Sandra Bushby
“I feel very honoured to be showing as part of a continuing thread of exceptional woman artists at mothermother. Jessica Douglas, my friend and colleague from my undergraduate days at Elam art school introduced me to the project and I’m showing with Layla Rudneva-Mackay. Nat, Layla and I hung the show last Friday. We decided together how to best hang the work. Alongside these activities of; hanging, deciding and measuring, we intermittently paused to discuss the unique context of the mothermother gallery; how it operates now and how it might possibly continue to extend for future connections and projects.
My painting practice’s main operation aims to resist foreclosure.
As a strategy to generate infinite pictorial operations, I begin by writing a poem’s title or a poem’s line. Writing transforms into drawing and the letters and words are embedded with painting materiality and aim to enhance yet disrupt pictorial spatial conventions, figure ground plays and painterly effects. Words and letters, dashes and lines sourced from the poems become data to generate new works and then feedback into a pool to open and generate new works. The initial series of drawings act as the underlining pattern to begin an emergent painting process in a constant paint and feedback loop, hence these first drawings are upcycled endlessly into the painting materiality.

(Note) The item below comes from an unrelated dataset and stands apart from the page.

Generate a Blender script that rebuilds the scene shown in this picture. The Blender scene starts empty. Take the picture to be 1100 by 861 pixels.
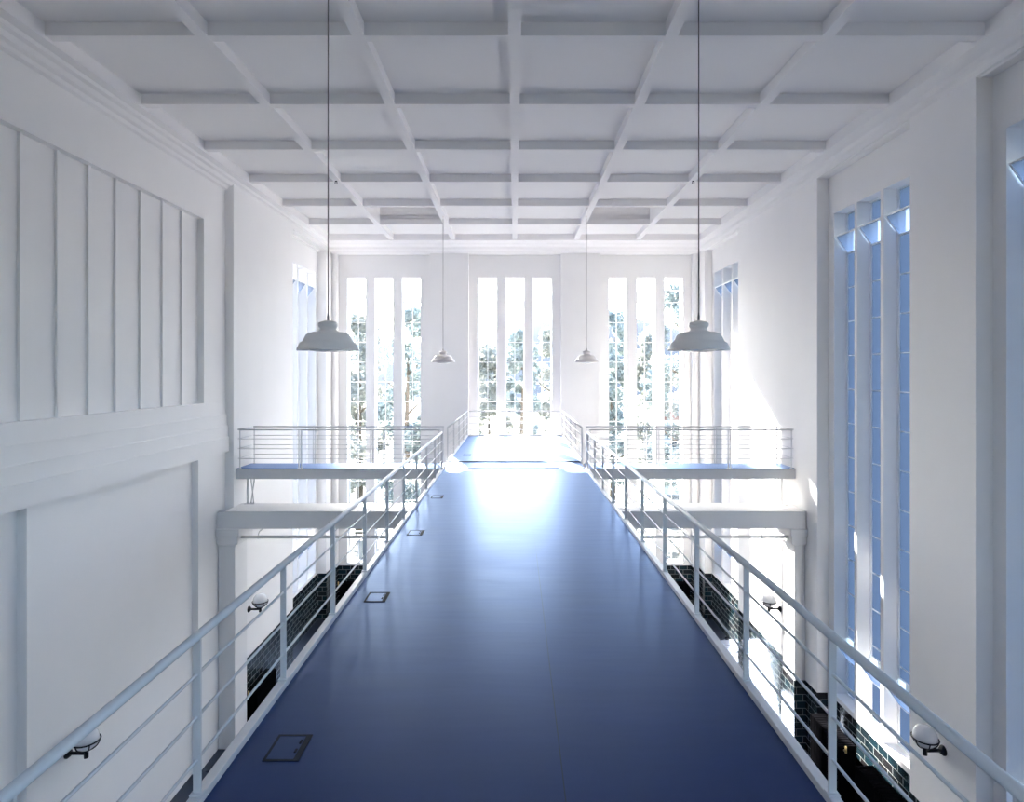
import bpy, bmesh, math, random
from mathutils import Vector, Quaternion

random.seed(7)
S = bpy.context.scene
COL = S.collection
ZC = 2.525                      # camera height over the walkway
R = lambda z: z + ZC            # height measured from the eye -> world

# ------------------------------------------------------------------ materials
def mat(name, color, rough=0.5, metal=0.0, spec=0.5, noise=0.0, nscale=8.0, bump=0.0, bscale=60.0):
    m = bpy.data.materials.new(name); m.use_nodes = True
    nt = m.node_tree; b = nt.nodes['Principled BSDF']
    b.inputs['Base Color'].default_value = (*color, 1)
    b.inputs['Roughness'].default_value = rough
    b.inputs['Metallic'].default_value = metal
    b.inputs['Specular IOR Level'].default_value = spec
    tc = nt.nodes.new('ShaderNodeTexCoord')
    if noise:
        n = nt.nodes.new('ShaderNodeTexNoise'); n.inputs['Scale'].default_value = nscale
        n.inputs['Detail'].default_value = 5
        nt.links.new(tc.outputs['Object'], n.inputs['Vector'])
        mx = nt.nodes.new('ShaderNodeMix'); mx.data_type = 'RGBA'
        mx.inputs['A'].default_value = (*[c * (1 - noise) for c in color], 1)
        mx.inputs['B'].default_value = (*[min(1, c * (1 + noise)) for c in color], 1)
        nt.links.new(n.outputs['Fac'], mx.inputs['Factor'])
        nt.links.new(mx.outputs['Result'], b.inputs['Base Color'])
    if bump:
        n2 = nt.nodes.new('ShaderNodeTexNoise'); n2.inputs['Scale'].default_value = bscale
        n2.inputs['Detail'].default_value = 3
        nt.links.new(tc.outputs['Object'], n2.inputs['Vector'])
        bp = nt.nodes.new('ShaderNodeBump'); bp.inputs['Strength'].default_value = bump
        bp.inputs['Distance'].default_value = 0.01
        nt.links.new(n2.outputs['Fac'], bp.inputs['Height'])
        nt.links.new(bp.outputs['Normal'], b.inputs['Normal'])
    return m

PLASTER = mat('white_plaster', (0.88, 0.868, 0.862), 0.75, spec=0.25, noise=0.02, nscale=1.5, bump=0.08, bscale=40)
CEILING = mat('ceiling_paint', (0.885, 0.868, 0.865), 0.85, spec=0.2, noise=0.015, nscale=1.0)
PAINT = mat('white_metal_paint', (0.66, 0.66, 0.67), 0.35, noise=0.02, nscale=6)
FRAME = mat('window_frame_paint', (0.85, 0.85, 0.85), 0.4, noise=0.02, nscale=6)
BEAM = mat('beam_paint', (0.80, 0.79, 0.78), 0.5, noise=0.03, nscale=2)
BLACKIRON = mat('black_cast_iron', (0.004, 0.004, 0.005), 0.6, spec=0.0, noise=0.2, nscale=12)
DARKMETAL = mat('dark_sconce_metal', (0.015, 0.015, 0.02), 0.4, metal=0.4, noise=0.1)
BRASS = mat('brass', (0.75, 0.55, 0.25), 0.3, metal=1.0, noise=0.05)
SHADE = mat('grey_enamel', (0.84, 0.79, 0.76), 0.4, noise=0.04, nscale=5)
SHADEIN = mat('white_enamel', (0.8, 0.8, 0.8), 0.3, noise=0.02)
CORD = mat('grey_cord', (0.16, 0.15, 0.15), 0.5, noise=0.1)
OPAL = mat('opal_glass', (0.82, 0.82, 0.84), 0.15, noise=0.01)
STEEL = mat('dull_steel', (0.012, 0.018, 0.03), 0.6, spec=0.1, noise=0.1)
BARK = mat('tree_bark', (0.10, 0.08, 0.06), 0.9, noise=0.35, nscale=9, bump=0.5, bscale=20)
GRAVEL = mat('pale_gravel', (0.05, 0.054, 0.046), 0.95, noise=0.25, nscale=1.2)
HILLM = mat('hazy_hill', (0.085, 0.09, 0.097), 1.0, spec=0.0, noise=0.15, nscale=0.03)
HOUSE = mat('house_render', (0.5, 0.5, 0.49), 0.9, noise=0.04)
ROOF = mat('roof_tile', (0.30, 0.16, 0.12), 0.8, noise=0.2, nscale=4)
DARKGLASS = mat('house_window', (0.05, 0.06, 0.07), 0.1, noise=0.05)

def lino(name, base, rough, seams=False, wax=(0.55, 0.71, 1.0), wav=0.10):
    """dark blue linoleum: cloudy sheen, faint scuffs, one sheet seam"""
    m = bpy.data.materials.new(name); m.use_nodes = True
    nt = m.node_tree; L = nt.links; b = nt.nodes['Principled BSDF']
    tc = nt.nodes.new('ShaderNodeTexCoord')
    n = nt.nodes.new('ShaderNodeTexNoise'); n.inputs['Scale'].default_value = 1.6; n.inputs['Detail'].default_value = 6
    mp = nt.nodes.new('ShaderNodeMapping'); mp.inputs['Scale'].default_value = (0.7, 1.6, 1)
    L.new(tc.outputs['Object'], mp.inputs['Vector']); L.new(mp.outputs['Vector'], n.inputs['Vector'])
    mx = nt.nodes.new('ShaderNodeMix'); mx.data_type = 'RGBA'
    mx.inputs['A'].default_value = (*[c * 0.75 for c in base], 1)
    mx.inputs['B'].default_value = (*[c * 1.3 for c in base], 1)
    L.new(n.outputs['Fac'], mx.inputs['Factor'])
    out = mx.outputs['Result']
    if seams:
        sp = nt.nodes.new('ShaderNodeSeparateXYZ'); L.new(tc.outputs['Object'], sp.inputs['Vector'])
        sb = nt.nodes.new('ShaderNodeMath'); sb.operation = 'SUBTRACT'; sb.inputs[1].default_value = 0.30
        ab = nt.nodes.new('ShaderNodeMath'); ab.operation = 'ABSOLUTE'
        lt = nt.nodes.new('ShaderNodeMath'); lt.operation = 'LESS_THAN'; lt.inputs[1].default_value = 0.004
        L.new(sp.outputs['X'], sb.inputs[0]); L.new(sb.outputs[0], ab.inputs[0]); L.new(ab.outputs[0], lt.inputs[0])
        m2 = nt.nodes.new('ShaderNodeMix'); m2.data_type = 'RGBA'
        m2.inputs['B'].default_value = (0.004, 0.005, 0.01, 1)
        L.new(lt.outputs[0], m2.inputs['Factor']); L.new(out, m2.inputs['A']); out = m2.outputs['Result']
    nt.nodes.remove(b)
    df = nt.nodes.new('ShaderNodeBsdfDiffuse'); L.new(out, df.inputs['Color'])
    gl = nt.nodes.new('ShaderNodeBsdfGlossy'); gl.inputs['Color'].default_value = (*wax, 1)
    fr = nt.nodes.new('ShaderNodeFresnel'); fr.inputs['IOR'].default_value = 1.58
    ms = nt.nodes.new('ShaderNodeMixShader')
    L.new(fr.outputs[0], ms.inputs[0]); L.new(df.outputs[0], ms.inputs[1]); L.new(gl.outputs[0], ms.inputs[2])
    L.new(ms.outputs[0], nt.nodes['Material Output'].inputs['Surface'])
    mr = nt.nodes.new('ShaderNodeMapRange')
    mr.inputs['To Min'].default_value = rough - 0.05; mr.inputs['To Max'].default_value = rough + 0.07
    L.new(n.outputs['Fac'], mr.inputs['Value']); L.new(mr.outputs['Result'], gl.inputs['Roughness'])
    n3 = nt.nodes.new('ShaderNodeTexNoise'); n3.inputs['Scale'].default_value = 2.2; n3.inputs['Detail'].default_value = 2
    mp3 = nt.nodes.new('ShaderNodeMapping'); mp3.inputs['Scale'].default_value = (0.5, 2.2, 1)
    L.new(tc.outputs['Object'], mp3.inputs['Vector']); L.new(mp3.outputs['Vector'], n3.inputs['Vector'])
    bp = nt.nodes.new('ShaderNodeBump'); bp.inputs['Strength'].default_value = wav; bp.inputs['Distance'].default_value = 0.02
    L.new(n3.outputs['Fac'], bp.inputs['Height'])
    L.new(bp.outputs['Normal'], gl.inputs['Normal']); L.new(bp.outputs['Normal'], fr.inputs['Normal'])
    return m

LINO = lino('blue_linoleum', (0.003, 0.012, 0.082), 0.38, True)
FLOORM = lino('dark_floor', (0.020, 0.024, 0.036), 0.28, False, (0.7, 0.8, 1.0), 0.03)

def tile_mat():
    """glazed dark green-black brick tiles with pale joints, upright on any wall direction"""
    m = bpy.data.materials.new('glazed_tile'); m.use_nodes = True
    nt = m.node_tree; L = nt.links; b = nt.nodes['Principled BSDF']
    g = nt.nodes.new('ShaderNodeNewGeometry')
    sp = nt.nodes.new('ShaderNodeSeparateXYZ'); L.new(g.outputs['Position'], sp.inputs['Vector'])
    sn = nt.nodes.new('ShaderNodeSeparateXYZ'); L.new(g.outputs['True Normal'], sn.inputs['Vector'])
    ab = nt.nodes.new('ShaderNodeMath'); ab.operation = 'ABSOLUTE'; L.new(sn.outputs['X'], ab.inputs[0])
    gt = nt.nodes.new('ShaderNodeMath'); gt.operation = 'GREATER_THAN'; gt.inputs[1].default_value = 0.5
    L.new(ab.outputs[0], gt.inputs[0])
    mu = nt.nodes.new('ShaderNodeMix'); mu.data_type = 'FLOAT'
    L.new(gt.outputs[0], mu.inputs[0]); L.new(sp.outputs['X'], mu.inputs[2]); L.new(sp.outputs['Y'], mu.inputs[3])
    cb = nt.nodes.new('ShaderNodeCombineXYZ'); L.new(mu.outputs[0], cb.inputs['X']); L.new(sp.outputs['Z'], cb.inputs['Y'])
    br = nt.nodes.new('ShaderNodeTexBrick'); L.new(cb.outputs[0], br.inputs['Vector'])
    br.inputs['Color1'].default_value = (0.010, 0.028, 0.038, 1)
    br.inputs['Color2'].default_value = (0.022, 0.016, 0.016, 1)
    br.inputs['Mortar'].default_value = (0.24, 0.26, 0.26, 1)
    br.inputs['Scale'].default_value = 1.0
    br.inputs['Brick Width'].default_value = 0.33; br.inputs['Row Height'].default_value = 0.175
    br.inputs['Mortar Size'].default_value = 0.007; br.inputs['Bias'].default_value = -0.2
    L.new(br.outputs['Color'], b.inputs['Base Color'])
    mr = nt.nodes.new('ShaderNodeMapRange'); mr.inputs['To Min'].default_value = 0.12; mr.inputs['To Max'].default_value = 0.8
    L.new(br.outputs['Fac'], mr.inputs['Value']); L.new(mr.outputs['Result'], b.inputs['Roughness'])
    return m
TILE = tile_mat()

def clear_glass():
    m = bpy.data.materials.new('clear_glass'); m.use_nodes = True
    nt = m.node_tree; L = nt.links; nt.nodes.remove(nt.nodes['Principled BSDF'])
    o = nt.nodes['Material Output']
    t = nt.nodes.new('ShaderNodeBsdfTransparent'); t.inputs['Color'].default_value = (0.96, 0.98, 0.98, 1)
    gl = nt.nodes.new('ShaderNodeBsdfGlossy'); gl.inputs['Roughness'].default_value = 0.02
    fr = nt.nodes.new('ShaderNodeFresnel'); fr.inputs['IOR'].default_value = 1.25
    mx = nt.nodes.new('ShaderNodeMixShader')
    L.new(fr.outputs[0], mx.inputs[0]); L.new(t.outputs[0], mx.inputs[1]); L.new(gl.outputs[0], mx.inputs[2])
    L.new(mx.outputs[0], o.inputs['Surface']); return m
GLASS = clear_glass()

def frosted():
    m = bpy.data.materials.new('etched_glass'); m.use_nodes = True
    nt = m.node_tree; L = nt.links; nt.nodes.remove(nt.nodes['Principled BSDF'])
    o = nt.nodes['Material Output']
    t = nt.nodes.new('ShaderNodeBsdfTransparent'); t.inputs['Color'].default_value = (0.9, 0.95, 1, 1)
    tr = nt.nodes.new('ShaderNodeBsdfTranslucent'); tr.inputs['Color'].default_value = (0.13, 0.15, 0.20, 1)
    mx = nt.nodes.new('ShaderNodeMixShader'); mx.inputs[0].default_value = 0.9
    L.new(t.outputs[0], mx.inputs[1]); L.new(tr.outputs[0], mx.inputs[2])
    L.new(mx.outputs[0], o.inputs['Surface']); return m
FROST = frosted()

def leaf_mat(name, c1, c2):
    m = bpy.data.materials.new(name); m.use_nodes = True
    nt = m.node_tree; L = nt.links; nt.nodes.remove(nt.nodes['Principled BSDF'])
    o = nt.nodes['Material Output']
    tc = nt.nodes.new('ShaderNodeTexCoord')
    n = nt.nodes.new('ShaderNodeTexNoise'); n.inputs['Scale'].default_value = 1.4; n.inputs['Detail'].default_value = 4
    L.new(tc.outputs['Object'], n.inputs['Vector'])
    cr = nt.nodes.new('ShaderNodeValToRGB'); cr.color_ramp.elements[0].position = 0.38; cr.color_ramp.elements[1].position = 0.62
    cr.color_ramp.elements[0].color = (*c1, 1); cr.color_ramp.elements[1].color = (*c2, 1)
    L.new(n.outputs['Fac'], cr.inputs[0])
    d = nt.nodes.new('ShaderNodeBsdfDiffuse'); tr = nt.nodes.new('ShaderNodeBsdfTranslucent')
    L.new(cr.outputs[0], d.inputs['Color']); L.new(cr.outputs[0], tr.inputs['Color'])
    mx = nt.nodes.new('ShaderNodeMixShader'); mx.inputs[0].default_value = 0.5
    L.new(d.outputs[0], mx.inputs[1]); L.new(tr.outputs[0], mx.inputs[2])
    L.new(mx.outputs[0], o.inputs['Surface']); return m
LEAF = leaf_mat('hazy_green_leaves', (0.22, 0.26, 0.27), (0.35, 0.39, 0.36))  # green paled and greyed: outdoor haze put into the leaf colour
LEAF2 = leaf_mat('hazy_autumn_leaves', (0.28, 0.29, 0.27), (0.41, 0.41, 0.36))  # yellowish leaves, likewise paled to carry the haze in their colour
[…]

The poems referenced in this show are from the book ‘The Sea Garden’ by H.D. Hilda Doolittle. written in 1917, modernist poetic structure including vivid word colours and delineated shapes metaphorically explore themes of war, loss, and self-discovery.”

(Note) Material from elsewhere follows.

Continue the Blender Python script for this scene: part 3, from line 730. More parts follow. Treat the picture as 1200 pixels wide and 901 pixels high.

Sandra Bushby x mothermother 2020
Sandra Bushby is currently a doc fa candidate at Elam fine art school. her thesis title: ‘resisting foreclosure’ is from thoughts of painting as a space for reflection, for turning things over with consideration for opening up strange clouds of feeling within the presuming. The paintings emerge from the tension between intervals and unfolding pictorial space in this way every interaction of the picture surface is active. Reading poetry and referencing poems’ visual structures and forms while thinking about the phenomenological ways of listening to the world and recognizing the world as always retaining initiative is at the core of this painting practice. Sandra works as if painting is a special way of marking time; of letting time take incremental and intermittent form; of letting time show itself through its crumbled edges and atmospheric patching; of showing the inadvertency of painting’s time.
Sandra has recently shown her work at: Window, Two Rooms Gallery, George Fraser Gallery, Elam Project Space, and her work is held at the Te Papa and Auckland Museum Collections.